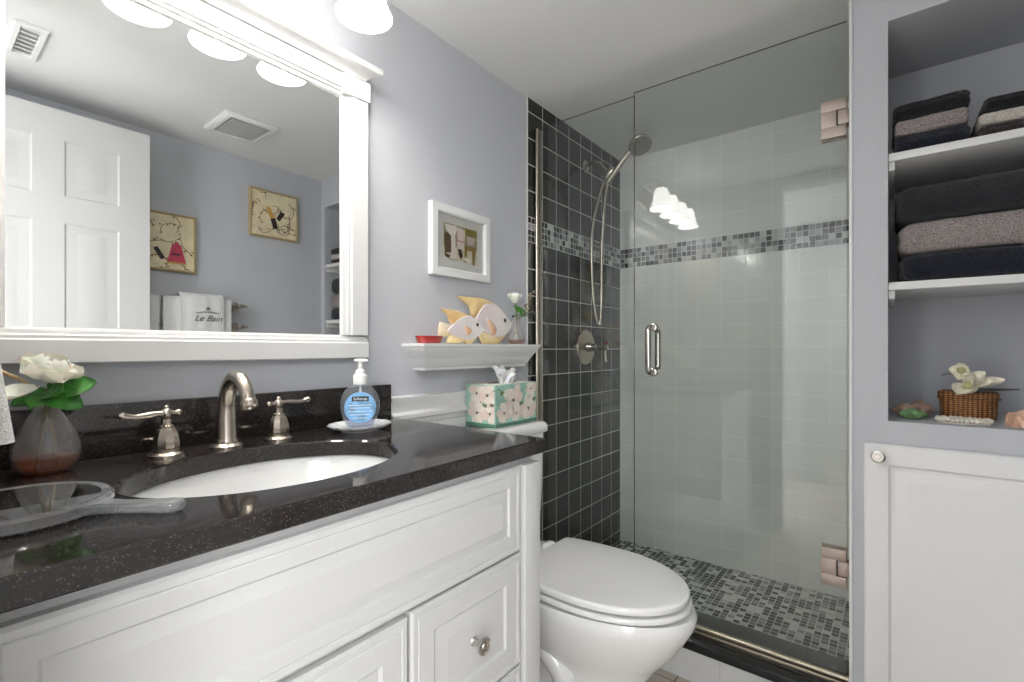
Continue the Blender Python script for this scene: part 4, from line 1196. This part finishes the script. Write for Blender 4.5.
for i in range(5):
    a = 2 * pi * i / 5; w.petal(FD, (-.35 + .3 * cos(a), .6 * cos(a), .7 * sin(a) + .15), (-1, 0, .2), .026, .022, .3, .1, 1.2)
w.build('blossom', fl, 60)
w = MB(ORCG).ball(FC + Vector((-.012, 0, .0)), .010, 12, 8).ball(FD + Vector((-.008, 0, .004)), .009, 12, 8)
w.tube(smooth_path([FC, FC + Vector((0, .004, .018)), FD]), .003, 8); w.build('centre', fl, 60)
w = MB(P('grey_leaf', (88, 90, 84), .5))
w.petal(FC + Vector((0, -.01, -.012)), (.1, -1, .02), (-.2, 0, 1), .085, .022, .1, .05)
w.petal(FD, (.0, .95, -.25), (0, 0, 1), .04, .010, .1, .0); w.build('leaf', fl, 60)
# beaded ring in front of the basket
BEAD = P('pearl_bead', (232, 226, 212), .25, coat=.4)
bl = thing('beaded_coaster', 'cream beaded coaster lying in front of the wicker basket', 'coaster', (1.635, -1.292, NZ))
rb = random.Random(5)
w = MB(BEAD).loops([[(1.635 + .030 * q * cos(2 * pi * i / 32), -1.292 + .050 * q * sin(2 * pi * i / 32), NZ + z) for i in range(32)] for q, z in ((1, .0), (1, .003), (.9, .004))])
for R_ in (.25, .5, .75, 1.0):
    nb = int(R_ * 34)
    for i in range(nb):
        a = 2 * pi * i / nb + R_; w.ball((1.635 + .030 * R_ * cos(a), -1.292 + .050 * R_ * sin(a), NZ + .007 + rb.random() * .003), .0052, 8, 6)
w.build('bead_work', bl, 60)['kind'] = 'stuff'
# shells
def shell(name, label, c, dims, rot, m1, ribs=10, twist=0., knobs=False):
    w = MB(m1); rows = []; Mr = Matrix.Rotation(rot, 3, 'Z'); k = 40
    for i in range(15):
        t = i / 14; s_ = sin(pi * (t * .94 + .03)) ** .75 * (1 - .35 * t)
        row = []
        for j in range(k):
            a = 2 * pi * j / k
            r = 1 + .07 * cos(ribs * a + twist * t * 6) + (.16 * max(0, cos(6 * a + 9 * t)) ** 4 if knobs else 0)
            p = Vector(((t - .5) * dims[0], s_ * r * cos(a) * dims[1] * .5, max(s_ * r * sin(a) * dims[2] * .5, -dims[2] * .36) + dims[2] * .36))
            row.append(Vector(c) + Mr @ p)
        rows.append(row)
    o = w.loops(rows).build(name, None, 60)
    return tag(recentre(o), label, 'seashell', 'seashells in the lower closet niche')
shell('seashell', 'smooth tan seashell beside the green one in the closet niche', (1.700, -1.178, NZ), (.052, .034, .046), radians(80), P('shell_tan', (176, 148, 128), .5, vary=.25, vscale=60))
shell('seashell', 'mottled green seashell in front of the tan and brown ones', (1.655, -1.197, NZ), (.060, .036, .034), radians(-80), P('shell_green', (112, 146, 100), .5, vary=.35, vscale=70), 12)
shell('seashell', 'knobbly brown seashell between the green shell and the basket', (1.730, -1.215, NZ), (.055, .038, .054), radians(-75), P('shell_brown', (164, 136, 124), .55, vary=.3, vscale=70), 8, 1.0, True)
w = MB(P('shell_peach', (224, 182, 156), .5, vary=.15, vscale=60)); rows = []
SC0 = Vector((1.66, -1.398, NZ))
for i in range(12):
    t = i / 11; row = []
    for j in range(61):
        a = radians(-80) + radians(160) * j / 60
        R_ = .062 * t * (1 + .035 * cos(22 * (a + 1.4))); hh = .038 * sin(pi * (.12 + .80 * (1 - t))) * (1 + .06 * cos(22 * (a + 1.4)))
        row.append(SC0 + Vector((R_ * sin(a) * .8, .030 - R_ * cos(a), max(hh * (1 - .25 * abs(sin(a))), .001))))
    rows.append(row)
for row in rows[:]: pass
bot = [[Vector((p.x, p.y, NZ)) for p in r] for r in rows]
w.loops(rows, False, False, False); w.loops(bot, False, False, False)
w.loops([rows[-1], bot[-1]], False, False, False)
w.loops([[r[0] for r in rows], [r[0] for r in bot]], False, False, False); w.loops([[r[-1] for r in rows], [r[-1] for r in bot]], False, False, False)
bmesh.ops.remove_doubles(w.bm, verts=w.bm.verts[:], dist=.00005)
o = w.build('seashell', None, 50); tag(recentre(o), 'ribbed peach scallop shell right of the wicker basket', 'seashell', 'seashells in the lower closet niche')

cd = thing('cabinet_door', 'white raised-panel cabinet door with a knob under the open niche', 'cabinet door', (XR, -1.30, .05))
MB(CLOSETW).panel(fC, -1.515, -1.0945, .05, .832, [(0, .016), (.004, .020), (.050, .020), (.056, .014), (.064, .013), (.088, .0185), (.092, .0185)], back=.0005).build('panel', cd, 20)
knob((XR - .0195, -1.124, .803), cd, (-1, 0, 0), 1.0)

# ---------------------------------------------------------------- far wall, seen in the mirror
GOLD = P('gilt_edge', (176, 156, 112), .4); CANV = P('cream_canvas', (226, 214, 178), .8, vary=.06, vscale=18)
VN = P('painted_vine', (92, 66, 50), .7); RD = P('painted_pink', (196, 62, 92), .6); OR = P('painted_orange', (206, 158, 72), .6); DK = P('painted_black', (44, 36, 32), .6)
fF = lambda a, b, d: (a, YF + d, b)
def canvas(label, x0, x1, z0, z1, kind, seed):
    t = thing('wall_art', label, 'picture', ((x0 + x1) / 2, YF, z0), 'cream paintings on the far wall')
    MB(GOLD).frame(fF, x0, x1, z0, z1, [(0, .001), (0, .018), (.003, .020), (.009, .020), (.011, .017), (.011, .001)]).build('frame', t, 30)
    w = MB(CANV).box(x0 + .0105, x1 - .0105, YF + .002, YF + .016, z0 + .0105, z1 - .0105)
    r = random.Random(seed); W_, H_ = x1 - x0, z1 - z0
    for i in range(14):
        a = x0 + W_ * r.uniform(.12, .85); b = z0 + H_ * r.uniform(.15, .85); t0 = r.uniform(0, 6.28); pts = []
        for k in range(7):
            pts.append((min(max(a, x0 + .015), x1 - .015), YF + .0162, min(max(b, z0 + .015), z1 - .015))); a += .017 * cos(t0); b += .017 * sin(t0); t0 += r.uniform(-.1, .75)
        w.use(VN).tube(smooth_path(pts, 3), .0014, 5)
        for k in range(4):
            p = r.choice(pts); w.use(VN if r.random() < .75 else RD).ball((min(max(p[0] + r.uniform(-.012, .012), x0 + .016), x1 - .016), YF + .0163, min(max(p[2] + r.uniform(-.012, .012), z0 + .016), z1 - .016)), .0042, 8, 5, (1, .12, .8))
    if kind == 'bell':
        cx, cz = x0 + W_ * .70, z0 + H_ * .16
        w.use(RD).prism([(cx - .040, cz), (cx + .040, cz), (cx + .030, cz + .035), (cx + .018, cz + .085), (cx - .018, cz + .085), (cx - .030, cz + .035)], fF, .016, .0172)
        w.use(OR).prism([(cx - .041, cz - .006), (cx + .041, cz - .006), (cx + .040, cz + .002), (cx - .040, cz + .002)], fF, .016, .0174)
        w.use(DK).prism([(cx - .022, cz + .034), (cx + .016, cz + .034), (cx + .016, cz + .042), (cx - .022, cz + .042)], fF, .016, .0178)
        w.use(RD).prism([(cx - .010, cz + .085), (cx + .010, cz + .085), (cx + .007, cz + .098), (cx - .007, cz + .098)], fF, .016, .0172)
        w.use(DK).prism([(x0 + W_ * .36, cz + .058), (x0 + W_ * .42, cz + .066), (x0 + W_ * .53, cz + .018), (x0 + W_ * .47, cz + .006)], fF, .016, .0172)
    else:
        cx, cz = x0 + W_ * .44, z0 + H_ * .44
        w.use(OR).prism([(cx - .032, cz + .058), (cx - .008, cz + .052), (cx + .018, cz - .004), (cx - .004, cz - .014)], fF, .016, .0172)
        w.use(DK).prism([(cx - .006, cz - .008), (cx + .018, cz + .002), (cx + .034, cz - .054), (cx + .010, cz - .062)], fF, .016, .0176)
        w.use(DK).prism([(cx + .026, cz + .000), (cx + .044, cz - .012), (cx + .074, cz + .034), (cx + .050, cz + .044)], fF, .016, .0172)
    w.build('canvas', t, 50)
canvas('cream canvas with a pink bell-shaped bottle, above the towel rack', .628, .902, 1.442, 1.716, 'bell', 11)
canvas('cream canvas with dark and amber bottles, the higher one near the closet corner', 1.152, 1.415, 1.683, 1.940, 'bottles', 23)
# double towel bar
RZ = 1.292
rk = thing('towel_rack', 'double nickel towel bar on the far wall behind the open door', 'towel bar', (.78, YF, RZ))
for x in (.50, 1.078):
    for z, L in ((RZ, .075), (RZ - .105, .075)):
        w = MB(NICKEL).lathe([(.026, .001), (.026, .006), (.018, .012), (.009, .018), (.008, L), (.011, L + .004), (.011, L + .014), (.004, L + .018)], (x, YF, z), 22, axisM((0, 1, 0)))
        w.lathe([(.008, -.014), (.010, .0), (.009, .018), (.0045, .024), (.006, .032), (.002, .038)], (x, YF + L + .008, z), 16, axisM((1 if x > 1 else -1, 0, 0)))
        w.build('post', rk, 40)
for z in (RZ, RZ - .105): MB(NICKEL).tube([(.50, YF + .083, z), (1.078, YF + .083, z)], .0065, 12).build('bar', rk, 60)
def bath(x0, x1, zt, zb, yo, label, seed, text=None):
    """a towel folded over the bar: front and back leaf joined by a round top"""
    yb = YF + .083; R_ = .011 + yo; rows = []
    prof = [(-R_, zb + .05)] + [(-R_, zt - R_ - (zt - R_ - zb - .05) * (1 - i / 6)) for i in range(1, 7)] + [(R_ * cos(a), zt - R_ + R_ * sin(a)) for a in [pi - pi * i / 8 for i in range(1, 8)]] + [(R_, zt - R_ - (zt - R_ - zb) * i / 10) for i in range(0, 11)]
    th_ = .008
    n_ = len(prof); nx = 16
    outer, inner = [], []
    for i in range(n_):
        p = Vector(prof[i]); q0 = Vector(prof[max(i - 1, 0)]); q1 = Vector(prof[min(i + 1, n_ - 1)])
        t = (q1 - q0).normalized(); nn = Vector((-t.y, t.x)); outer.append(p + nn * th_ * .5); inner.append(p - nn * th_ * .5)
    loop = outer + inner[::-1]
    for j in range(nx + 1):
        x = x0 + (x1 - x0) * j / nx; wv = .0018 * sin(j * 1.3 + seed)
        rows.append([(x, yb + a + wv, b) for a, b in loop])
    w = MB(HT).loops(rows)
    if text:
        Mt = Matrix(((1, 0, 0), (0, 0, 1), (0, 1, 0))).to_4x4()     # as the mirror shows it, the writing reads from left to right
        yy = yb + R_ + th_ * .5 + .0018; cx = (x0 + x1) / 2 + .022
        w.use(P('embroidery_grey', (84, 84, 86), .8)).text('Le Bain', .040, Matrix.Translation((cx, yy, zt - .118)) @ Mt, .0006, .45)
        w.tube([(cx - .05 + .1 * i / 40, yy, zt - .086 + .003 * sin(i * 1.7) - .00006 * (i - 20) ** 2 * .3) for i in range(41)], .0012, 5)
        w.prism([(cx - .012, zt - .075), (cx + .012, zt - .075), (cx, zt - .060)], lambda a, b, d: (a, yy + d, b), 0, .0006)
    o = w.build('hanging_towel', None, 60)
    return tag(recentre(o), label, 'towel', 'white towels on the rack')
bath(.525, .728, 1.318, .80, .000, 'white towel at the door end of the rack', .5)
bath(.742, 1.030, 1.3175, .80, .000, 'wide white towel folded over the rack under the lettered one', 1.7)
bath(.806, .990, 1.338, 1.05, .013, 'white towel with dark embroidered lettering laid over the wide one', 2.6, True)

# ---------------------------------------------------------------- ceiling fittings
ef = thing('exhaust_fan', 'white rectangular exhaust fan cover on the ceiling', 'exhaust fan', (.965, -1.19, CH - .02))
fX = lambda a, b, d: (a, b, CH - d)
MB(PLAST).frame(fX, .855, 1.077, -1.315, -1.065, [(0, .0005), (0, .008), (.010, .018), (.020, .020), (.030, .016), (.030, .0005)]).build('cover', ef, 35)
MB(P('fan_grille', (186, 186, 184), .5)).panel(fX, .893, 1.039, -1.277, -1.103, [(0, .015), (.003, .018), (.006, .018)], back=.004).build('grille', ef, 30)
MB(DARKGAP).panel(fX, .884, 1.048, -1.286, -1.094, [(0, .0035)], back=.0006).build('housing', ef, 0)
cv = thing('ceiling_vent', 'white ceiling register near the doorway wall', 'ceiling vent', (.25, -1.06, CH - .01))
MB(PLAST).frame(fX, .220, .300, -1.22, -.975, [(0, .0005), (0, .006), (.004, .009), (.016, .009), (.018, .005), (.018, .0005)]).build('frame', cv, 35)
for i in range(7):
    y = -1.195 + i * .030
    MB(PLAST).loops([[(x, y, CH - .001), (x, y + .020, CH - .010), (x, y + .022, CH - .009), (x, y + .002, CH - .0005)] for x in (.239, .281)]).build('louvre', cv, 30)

▶ **WHAT THIS TASK INVOLVES**: Using the material above, count the lines containing the word "from". Reply with the number alone.

▶ **RESPONSE TO THIS EXERCISE**: 2